After years, after many “What! You are Italian!”, I caved. I caved and read Elena Ferrante’s
L’amica geniale, made famous by the HBO series produced on the basis of the book. L’amica geniale is the first of four novels (and the only one that I have read so far).

It was a pleasant surprise. The novel narrates the story of two girls, who meet in elementary school, somewhere in Naples in the 50s. Through the voice of Lenù (nickname for Elena, the narrator), we see the lives of entire families, in and out the city. The plot itself is easy to summarize, and not that particular: two friends who are discovering herself through all that growing up involves: competition, misunderstanding, and clashing of emotions. What is grappling is the ability of the author to describe convincingly the difficulties of a social environment coming out of years of poverty and struggle, as well as the changes that already began to take place: the pressure for education, the sacrifices sustained by the belief that the next generation’s future, if not one own’s, would amount to something.

Throughout the book, we are left to imagine that the brilliant friend is Lila, who combines intelligence and assertiveness with maliciousness of a kind that is easy to see as being born of self defense, in a hurtful environment. Lila is supposedly the most intelligent one, the one who self-taught reading, and beats all other students at solving mathematical problems. Lenù, instead, is the diligent (rather than brilliant, genius) one, the one who suffers others instead of being aggressive towards what life throws at her. And yet Lenù is the one who will make it to continue her education, eventually moving away from Naples, while Lila remains trapped in it.

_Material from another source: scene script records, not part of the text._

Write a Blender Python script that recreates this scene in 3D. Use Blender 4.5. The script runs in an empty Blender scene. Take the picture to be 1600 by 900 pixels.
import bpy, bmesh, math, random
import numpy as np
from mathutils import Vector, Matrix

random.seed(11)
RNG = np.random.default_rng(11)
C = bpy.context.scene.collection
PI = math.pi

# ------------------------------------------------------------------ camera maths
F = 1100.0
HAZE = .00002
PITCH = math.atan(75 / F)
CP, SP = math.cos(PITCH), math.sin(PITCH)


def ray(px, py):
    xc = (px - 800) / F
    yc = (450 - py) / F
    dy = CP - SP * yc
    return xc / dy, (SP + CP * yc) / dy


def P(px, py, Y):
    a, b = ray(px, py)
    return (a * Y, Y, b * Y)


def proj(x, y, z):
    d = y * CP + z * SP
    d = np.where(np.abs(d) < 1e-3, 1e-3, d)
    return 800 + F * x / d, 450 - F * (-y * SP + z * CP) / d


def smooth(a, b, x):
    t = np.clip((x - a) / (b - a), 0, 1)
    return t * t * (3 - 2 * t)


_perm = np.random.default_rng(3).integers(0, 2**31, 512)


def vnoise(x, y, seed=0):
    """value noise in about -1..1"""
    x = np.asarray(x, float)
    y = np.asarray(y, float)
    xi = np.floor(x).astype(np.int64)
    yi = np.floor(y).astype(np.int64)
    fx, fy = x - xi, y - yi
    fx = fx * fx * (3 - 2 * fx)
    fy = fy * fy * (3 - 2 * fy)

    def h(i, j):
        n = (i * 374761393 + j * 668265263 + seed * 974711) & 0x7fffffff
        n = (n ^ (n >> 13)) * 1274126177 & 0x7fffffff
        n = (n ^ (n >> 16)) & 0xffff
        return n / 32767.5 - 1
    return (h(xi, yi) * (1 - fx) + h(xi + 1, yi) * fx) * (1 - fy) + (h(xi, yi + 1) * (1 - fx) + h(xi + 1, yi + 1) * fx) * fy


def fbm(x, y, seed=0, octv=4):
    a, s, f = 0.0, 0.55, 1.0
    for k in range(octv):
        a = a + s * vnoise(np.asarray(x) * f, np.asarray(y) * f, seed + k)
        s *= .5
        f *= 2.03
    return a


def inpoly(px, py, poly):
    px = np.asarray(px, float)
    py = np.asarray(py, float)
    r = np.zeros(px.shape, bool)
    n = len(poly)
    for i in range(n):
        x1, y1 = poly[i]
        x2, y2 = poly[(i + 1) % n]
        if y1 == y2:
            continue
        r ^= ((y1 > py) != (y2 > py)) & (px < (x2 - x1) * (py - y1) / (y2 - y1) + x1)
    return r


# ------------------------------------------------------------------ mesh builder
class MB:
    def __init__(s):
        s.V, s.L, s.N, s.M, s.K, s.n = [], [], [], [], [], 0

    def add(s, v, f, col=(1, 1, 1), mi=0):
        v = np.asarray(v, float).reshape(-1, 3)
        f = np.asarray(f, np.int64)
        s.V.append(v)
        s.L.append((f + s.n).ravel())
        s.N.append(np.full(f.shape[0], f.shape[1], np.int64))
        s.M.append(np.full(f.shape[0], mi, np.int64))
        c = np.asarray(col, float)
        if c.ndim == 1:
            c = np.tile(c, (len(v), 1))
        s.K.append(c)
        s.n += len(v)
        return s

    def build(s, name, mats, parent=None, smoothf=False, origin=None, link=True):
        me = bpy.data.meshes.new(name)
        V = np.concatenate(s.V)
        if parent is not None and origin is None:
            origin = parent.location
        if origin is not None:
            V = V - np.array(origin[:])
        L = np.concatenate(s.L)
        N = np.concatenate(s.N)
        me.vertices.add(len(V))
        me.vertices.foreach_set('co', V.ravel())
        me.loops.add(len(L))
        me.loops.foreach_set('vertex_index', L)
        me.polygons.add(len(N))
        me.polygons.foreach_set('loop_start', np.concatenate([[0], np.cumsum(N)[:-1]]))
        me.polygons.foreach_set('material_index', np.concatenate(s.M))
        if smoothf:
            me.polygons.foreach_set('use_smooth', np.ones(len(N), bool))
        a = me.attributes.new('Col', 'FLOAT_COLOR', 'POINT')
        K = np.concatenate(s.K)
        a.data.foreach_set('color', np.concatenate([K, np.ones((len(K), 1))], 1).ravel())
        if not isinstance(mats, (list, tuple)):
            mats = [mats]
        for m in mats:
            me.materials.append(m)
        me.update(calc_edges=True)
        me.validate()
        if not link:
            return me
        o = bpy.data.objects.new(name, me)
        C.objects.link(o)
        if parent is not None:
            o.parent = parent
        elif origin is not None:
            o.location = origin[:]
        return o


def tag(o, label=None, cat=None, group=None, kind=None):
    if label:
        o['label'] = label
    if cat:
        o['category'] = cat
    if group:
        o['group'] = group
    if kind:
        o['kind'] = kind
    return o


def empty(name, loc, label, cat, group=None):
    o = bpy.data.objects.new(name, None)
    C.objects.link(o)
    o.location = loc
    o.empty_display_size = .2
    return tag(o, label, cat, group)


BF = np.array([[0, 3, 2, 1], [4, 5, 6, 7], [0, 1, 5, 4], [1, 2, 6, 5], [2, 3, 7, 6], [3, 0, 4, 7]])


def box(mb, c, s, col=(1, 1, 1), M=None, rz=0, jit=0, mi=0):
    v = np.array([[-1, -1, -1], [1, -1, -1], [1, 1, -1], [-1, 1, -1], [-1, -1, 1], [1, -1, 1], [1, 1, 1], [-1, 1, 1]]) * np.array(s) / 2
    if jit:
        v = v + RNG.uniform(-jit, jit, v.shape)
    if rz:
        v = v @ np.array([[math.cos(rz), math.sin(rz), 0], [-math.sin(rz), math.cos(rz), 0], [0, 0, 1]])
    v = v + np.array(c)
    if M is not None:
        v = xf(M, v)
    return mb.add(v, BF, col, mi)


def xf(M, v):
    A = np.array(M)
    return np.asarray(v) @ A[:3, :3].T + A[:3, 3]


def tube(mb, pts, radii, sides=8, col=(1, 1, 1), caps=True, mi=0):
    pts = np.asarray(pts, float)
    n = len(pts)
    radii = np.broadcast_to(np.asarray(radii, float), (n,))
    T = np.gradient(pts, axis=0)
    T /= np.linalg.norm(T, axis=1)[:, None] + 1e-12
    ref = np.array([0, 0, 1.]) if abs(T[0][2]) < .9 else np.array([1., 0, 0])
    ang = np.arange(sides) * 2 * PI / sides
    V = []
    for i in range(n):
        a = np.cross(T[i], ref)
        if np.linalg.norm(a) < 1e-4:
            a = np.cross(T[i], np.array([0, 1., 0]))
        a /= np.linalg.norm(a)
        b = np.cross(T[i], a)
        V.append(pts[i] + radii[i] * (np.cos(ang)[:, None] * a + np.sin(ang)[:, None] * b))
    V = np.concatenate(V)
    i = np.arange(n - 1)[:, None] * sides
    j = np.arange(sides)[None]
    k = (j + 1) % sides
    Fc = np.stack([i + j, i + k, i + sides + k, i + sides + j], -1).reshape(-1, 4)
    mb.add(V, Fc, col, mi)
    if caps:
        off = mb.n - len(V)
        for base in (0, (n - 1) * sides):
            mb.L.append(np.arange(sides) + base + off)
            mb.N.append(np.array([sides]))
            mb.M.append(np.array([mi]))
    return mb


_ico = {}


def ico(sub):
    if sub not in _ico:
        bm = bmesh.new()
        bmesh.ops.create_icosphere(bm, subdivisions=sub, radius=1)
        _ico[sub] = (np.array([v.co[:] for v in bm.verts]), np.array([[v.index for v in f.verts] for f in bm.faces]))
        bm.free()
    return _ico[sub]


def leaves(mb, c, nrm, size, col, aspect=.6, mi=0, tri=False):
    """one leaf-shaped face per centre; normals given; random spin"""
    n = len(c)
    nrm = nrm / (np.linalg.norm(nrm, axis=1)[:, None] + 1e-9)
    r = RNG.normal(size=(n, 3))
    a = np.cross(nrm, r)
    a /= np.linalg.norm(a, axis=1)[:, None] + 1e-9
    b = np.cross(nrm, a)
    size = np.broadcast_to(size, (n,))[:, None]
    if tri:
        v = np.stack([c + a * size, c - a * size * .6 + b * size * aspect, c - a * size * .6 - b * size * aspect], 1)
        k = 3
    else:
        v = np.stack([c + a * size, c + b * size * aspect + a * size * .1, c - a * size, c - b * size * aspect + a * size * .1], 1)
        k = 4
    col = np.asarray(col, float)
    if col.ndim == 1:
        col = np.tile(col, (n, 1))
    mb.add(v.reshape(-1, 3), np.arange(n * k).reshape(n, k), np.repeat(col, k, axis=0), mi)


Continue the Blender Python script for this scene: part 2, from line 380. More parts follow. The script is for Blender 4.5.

For all her determination to fight everything and everyone, of the two she is less capable of shaking off the life that society, habits, and inertia assigned to her. It is tempting to interpret this as a well-known motif that still gets played today: being brilliant, in itself, does not matter all that much,
especially if you are a woman.

The second interesting twist is the framing of the book. In the preface, we read of a mature Lenù who receives a phone call from Lila’s son. Lila has disappeared, has taken with her all her possessions, cut her out of all the photographs, left no traces of her existence. And this motivates Lenù to tell her story: Lila wants to disappear, but Lenù does not allow her to do so fully. I happened to read the preface after the book, and perhaps because of my tardiness in getting to it, I gave it more weight than what it perhaps deserves. Lila is mean and aggressive because she does not feel at ease where she is, and with whom she is. And for the initial part of our lives, while we are children, we cannot meaningfully escape these. In adult life, Lenù is instead free to make her own decisions, and decides to counter the friend’s act of rebellion, rather than to respect it.

As is well known, nobody knows who Elena Ferrante is. I heard many stating that, because this novel is narrated by a female voice and two women are its protagonist, the author must be a woman. Perhaps. To me, the novel has the taste of a grandmother’s stories, narrated after dinner night after night, grandkids bewildering but also being captivated. I would not be surprised if this turns out to be source of whatever is true in the story.